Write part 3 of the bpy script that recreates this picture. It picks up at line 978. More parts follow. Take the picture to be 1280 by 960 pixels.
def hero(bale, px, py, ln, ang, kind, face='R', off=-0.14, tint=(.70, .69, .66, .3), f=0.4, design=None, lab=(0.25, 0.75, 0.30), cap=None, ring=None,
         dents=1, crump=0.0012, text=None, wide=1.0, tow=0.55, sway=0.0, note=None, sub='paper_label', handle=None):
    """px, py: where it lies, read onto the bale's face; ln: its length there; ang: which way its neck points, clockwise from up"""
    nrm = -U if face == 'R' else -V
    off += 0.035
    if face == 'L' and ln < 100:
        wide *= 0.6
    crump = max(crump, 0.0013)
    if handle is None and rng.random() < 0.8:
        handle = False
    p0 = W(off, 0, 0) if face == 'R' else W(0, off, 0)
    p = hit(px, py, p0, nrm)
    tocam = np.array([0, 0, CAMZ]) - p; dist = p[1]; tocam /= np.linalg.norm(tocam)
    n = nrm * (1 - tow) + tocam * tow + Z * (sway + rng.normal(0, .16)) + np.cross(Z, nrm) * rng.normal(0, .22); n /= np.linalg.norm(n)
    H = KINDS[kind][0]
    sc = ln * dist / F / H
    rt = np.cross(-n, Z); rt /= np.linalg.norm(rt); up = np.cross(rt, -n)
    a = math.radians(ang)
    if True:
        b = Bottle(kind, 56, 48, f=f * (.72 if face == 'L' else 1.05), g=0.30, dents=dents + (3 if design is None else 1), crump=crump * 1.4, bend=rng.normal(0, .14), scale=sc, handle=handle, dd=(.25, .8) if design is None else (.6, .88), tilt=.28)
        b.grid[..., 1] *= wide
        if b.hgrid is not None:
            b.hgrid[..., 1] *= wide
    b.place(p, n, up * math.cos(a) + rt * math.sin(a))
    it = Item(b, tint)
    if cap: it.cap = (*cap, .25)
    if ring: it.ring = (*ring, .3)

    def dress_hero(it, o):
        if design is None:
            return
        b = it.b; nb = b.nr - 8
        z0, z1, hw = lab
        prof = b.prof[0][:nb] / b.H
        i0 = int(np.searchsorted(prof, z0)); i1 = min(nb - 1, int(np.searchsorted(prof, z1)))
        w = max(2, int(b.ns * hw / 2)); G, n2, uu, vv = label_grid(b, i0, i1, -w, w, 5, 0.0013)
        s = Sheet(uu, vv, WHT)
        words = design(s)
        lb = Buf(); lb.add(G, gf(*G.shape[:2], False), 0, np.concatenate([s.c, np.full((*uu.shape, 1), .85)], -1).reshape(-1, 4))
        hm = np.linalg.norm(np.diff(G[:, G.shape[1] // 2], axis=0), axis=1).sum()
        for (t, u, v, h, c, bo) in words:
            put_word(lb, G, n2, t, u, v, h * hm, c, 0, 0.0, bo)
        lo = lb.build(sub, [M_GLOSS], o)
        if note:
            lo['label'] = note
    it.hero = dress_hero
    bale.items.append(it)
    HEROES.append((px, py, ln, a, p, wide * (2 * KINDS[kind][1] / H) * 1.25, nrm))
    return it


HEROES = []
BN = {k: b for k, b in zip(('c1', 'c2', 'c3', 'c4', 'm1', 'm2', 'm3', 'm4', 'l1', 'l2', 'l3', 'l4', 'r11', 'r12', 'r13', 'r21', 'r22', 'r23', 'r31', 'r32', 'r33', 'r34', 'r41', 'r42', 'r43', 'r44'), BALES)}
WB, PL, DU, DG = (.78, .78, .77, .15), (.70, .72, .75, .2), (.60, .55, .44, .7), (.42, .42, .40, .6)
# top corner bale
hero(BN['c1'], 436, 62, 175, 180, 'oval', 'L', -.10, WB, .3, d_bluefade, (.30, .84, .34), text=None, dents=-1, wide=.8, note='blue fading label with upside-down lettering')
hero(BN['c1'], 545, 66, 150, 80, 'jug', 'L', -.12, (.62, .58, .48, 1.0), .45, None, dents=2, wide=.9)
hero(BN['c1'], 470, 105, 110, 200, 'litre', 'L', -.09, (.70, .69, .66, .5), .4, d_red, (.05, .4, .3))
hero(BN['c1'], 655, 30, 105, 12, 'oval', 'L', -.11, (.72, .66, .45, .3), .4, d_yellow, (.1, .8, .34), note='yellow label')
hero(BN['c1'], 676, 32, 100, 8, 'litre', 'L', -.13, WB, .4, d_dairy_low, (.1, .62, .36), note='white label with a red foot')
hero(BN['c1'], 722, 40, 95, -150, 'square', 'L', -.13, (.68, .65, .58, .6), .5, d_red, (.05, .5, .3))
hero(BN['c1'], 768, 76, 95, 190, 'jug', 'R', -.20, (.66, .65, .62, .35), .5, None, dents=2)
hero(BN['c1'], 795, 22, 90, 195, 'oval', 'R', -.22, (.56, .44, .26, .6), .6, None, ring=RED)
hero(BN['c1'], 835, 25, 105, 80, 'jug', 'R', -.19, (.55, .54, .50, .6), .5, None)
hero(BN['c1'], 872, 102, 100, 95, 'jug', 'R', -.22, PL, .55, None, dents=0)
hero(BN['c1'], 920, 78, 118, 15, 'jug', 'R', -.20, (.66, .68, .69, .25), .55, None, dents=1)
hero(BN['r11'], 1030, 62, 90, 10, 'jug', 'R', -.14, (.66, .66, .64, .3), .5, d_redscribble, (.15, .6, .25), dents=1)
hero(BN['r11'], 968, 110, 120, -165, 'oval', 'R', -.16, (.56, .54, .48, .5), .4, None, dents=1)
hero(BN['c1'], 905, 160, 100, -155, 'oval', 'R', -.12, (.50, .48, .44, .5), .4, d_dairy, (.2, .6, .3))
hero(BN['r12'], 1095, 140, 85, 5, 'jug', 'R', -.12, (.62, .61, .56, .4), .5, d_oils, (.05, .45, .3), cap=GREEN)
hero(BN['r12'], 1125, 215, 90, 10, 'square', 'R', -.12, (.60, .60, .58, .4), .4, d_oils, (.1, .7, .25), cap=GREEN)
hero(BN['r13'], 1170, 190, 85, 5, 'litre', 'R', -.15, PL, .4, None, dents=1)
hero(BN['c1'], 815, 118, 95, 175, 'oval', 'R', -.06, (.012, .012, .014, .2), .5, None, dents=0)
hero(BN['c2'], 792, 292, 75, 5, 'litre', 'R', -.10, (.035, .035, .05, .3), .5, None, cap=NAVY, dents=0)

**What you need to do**
Set down every line of the listing above again, exactly as given.

**Full solution**
Write part 3 of the bpy script that recreates this picture. It picks up at line 978. More parts follow. Take the picture to be 1280 by 960 pixels.
def hero(bale, px, py, ln, ang, kind, face='R', off=-0.14, tint=(.70, .69, .66, .3), f=0.4, design=None, lab=(0.25, 0.75, 0.30), cap=None, ring=None,
         dents=1, crump=0.0012, text=None, wide=1.0, tow=0.55, sway=0.0, note=None, sub='paper_label', handle=None):
    """px, py: where it lies, read onto the bale's face; ln: its length there; ang: which way its neck points, clockwise from up"""
    nrm = -U if face == 'R' else -V
    off += 0.035
    if face == 'L' and ln < 100:
        wide *= 0.6
    crump = max(crump, 0.0013)
    if handle is None and rng.random() < 0.8:
        handle = False
    p0 = W(off, 0, 0) if face == 'R' else W(0, off, 0)
    p = hit(px, py, p0, nrm)
    tocam = np.array([0, 0, CAMZ]) - p; dist = p[1]; tocam /= np.linalg.norm(tocam)
    n = nrm * (1 - tow) + tocam * tow + Z * (sway + rng.normal(0, .16)) + np.cross(Z, nrm) * rng.normal(0, .22); n /= np.linalg.norm(n)
    H = KINDS[kind][0]
    sc = ln * dist / F / H
    rt = np.cross(-n, Z); rt /= np.linalg.norm(rt); up = np.cross(rt, -n)
    a = math.radians(ang)
    if True:
        b = Bottle(kind, 56, 48, f=f * (.72 if face == 'L' else 1.05), g=0.30, dents=dents + (3 if design is None else 1), crump=crump * 1.4, bend=rng.normal(0, .14), scale=sc, handle=handle, dd=(.25, .8) if design is None else (.6, .88), tilt=.28)
        b.grid[..., 1] *= wide
        if b.hgrid is not None:
            b.hgrid[..., 1] *= wide
    b.place(p, n, up * math.cos(a) + rt * math.sin(a))
    it = Item(b, tint)
    if cap: it.cap = (*cap, .25)
    if ring: it.ring = (*ring, .3)

    def dress_hero(it, o):
        if design is None:
            return
        b = it.b; nb = b.nr - 8
        z0, z1, hw = lab
        prof = b.prof[0][:nb] / b.H
        i0 = int(np.searchsorted(prof, z0)); i1 = min(nb - 1, int(np.searchsorted(prof, z1)))
        w = max(2, int(b.ns * hw / 2)); G, n2, uu, vv = label_grid(b, i0, i1, -w, w, 5, 0.0013)
        s = Sheet(uu, vv, WHT)
        words = design(s)
        lb = Buf(); lb.add(G, gf(*G.shape[:2], False), 0, np.concatenate([s.c, np.full((*uu.shape, 1), .85)], -1).reshape(-1, 4))
        hm = np.linalg.norm(np.diff(G[:, G.shape[1] // 2], axis=0), axis=1).sum()
        for (t, u, v, h, c, bo) in words:
            put_word(lb, G, n2, t, u, v, h * hm, c, 0, 0.0, bo)
        lo = lb.build(sub, [M_GLOSS], o)
        if note:
            lo['label'] = note
    it.hero = dress_hero
    bale.items.append(it)
    HEROES.append((px, py, ln, a, p, wide * (2 * KINDS[kind][1] / H) * 1.25, nrm))
    return it


HEROES = []
BN = {k: b for k, b in zip(('c1', 'c2', 'c3', 'c4', 'm1', 'm2', 'm3', 'm4', 'l1', 'l2', 'l3', 'l4', 'r11', 'r12', 'r13', 'r21', 'r22', 'r23', 'r31', 'r32', 'r33', 'r34', 'r41', 'r42', 'r43', 'r44'), BALES)}
WB, PL, DU, DG = (.78, .78, .77, .15), (.70, .72, .75, .2), (.60, .55, .44, .7), (.42, .42, .40, .6)
# top corner bale
hero(BN['c1'], 436, 62, 175, 180, 'oval', 'L', -.10, WB, .3, d_bluefade, (.30, .84, .34), text=None, dents=-1, wide=.8, note='blue fading label with upside-down lettering')
hero(BN['c1'], 545, 66, 150, 80, 'jug', 'L', -.12, (.62, .58, .48, 1.0), .45, None, dents=2, wide=.9)
hero(BN['c1'], 470, 105, 110, 200, 'litre', 'L', -.09, (.70, .69, .66, .5), .4, d_red, (.05, .4, .3))
hero(BN['c1'], 655, 30, 105, 12, 'oval', 'L', -.11, (.72, .66, .45, .3), .4, d_yellow, (.1, .8, .34), note='yellow label')
hero(BN['c1'], 676, 32, 100, 8, 'litre', 'L', -.13, WB, .4, d_dairy_low, (.1, .62, .36), note='white label with a red foot')
hero(BN['c1'], 722, 40, 95, -150, 'square', 'L', -.13, (.68, .65, .58, .6), .5, d_red, (.05, .5, .3))
hero(BN['c1'], 768, 76, 95, 190, 'jug', 'R', -.20, (.66, .65, .62, .35), .5, None, dents=2)
hero(BN['c1'], 795, 22, 90, 195, 'oval', 'R', -.22, (.56, .44, .26, .6), .6, None, ring=RED)
hero(BN['c1'], 835, 25, 105, 80, 'jug', 'R', -.19, (.55, .54, .50, .6), .5, None)
hero(BN['c1'], 872, 102, 100, 95, 'jug', 'R', -.22, PL, .55, None, dents=0)
hero(BN['c1'], 920, 78, 118, 15, 'jug', 'R', -.20, (.66, .68, .69, .25), .55, None, dents=1)
hero(BN['r11'], 1030, 62, 90, 10, 'jug', 'R', -.14, (.66, .66, .64, .3), .5, d_redscribble, (.15, .6, .25), dents=1)
hero(BN['r11'], 968, 110, 120, -165, 'oval', 'R', -.16, (.56, .54, .48, .5), .4, None, dents=1)
hero(BN['c1'], 905, 160, 100, -155, 'oval', 'R', -.12, (.50, .48, .44, .5), .4, d_dairy, (.2, .6, .3))
hero(BN['r12'], 1095, 140, 85, 5, 'jug', 'R', -.12, (.62, .61, .56, .4), .5, d_oils, (.05, .45, .3), cap=GREEN)
hero(BN['r12'], 1125, 215, 90, 10, 'square', 'R', -.12, (.60, .60, .58, .4), .4, d_oils, (.1, .7, .25), cap=GREEN)
hero(BN['r13'], 1170, 190, 85, 5, 'litre', 'R', -.15, PL, .4, None, dents=1)
hero(BN['c1'], 815, 118, 95, 175, 'oval', 'R', -.06, (.012, .012, .014, .2), .5, None, dents=0)
hero(BN['c2'], 792, 292, 75, 5, 'litre', 'R', -.10, (.035, .035, .05, .3), .5, None, cap=NAVY, dents=0)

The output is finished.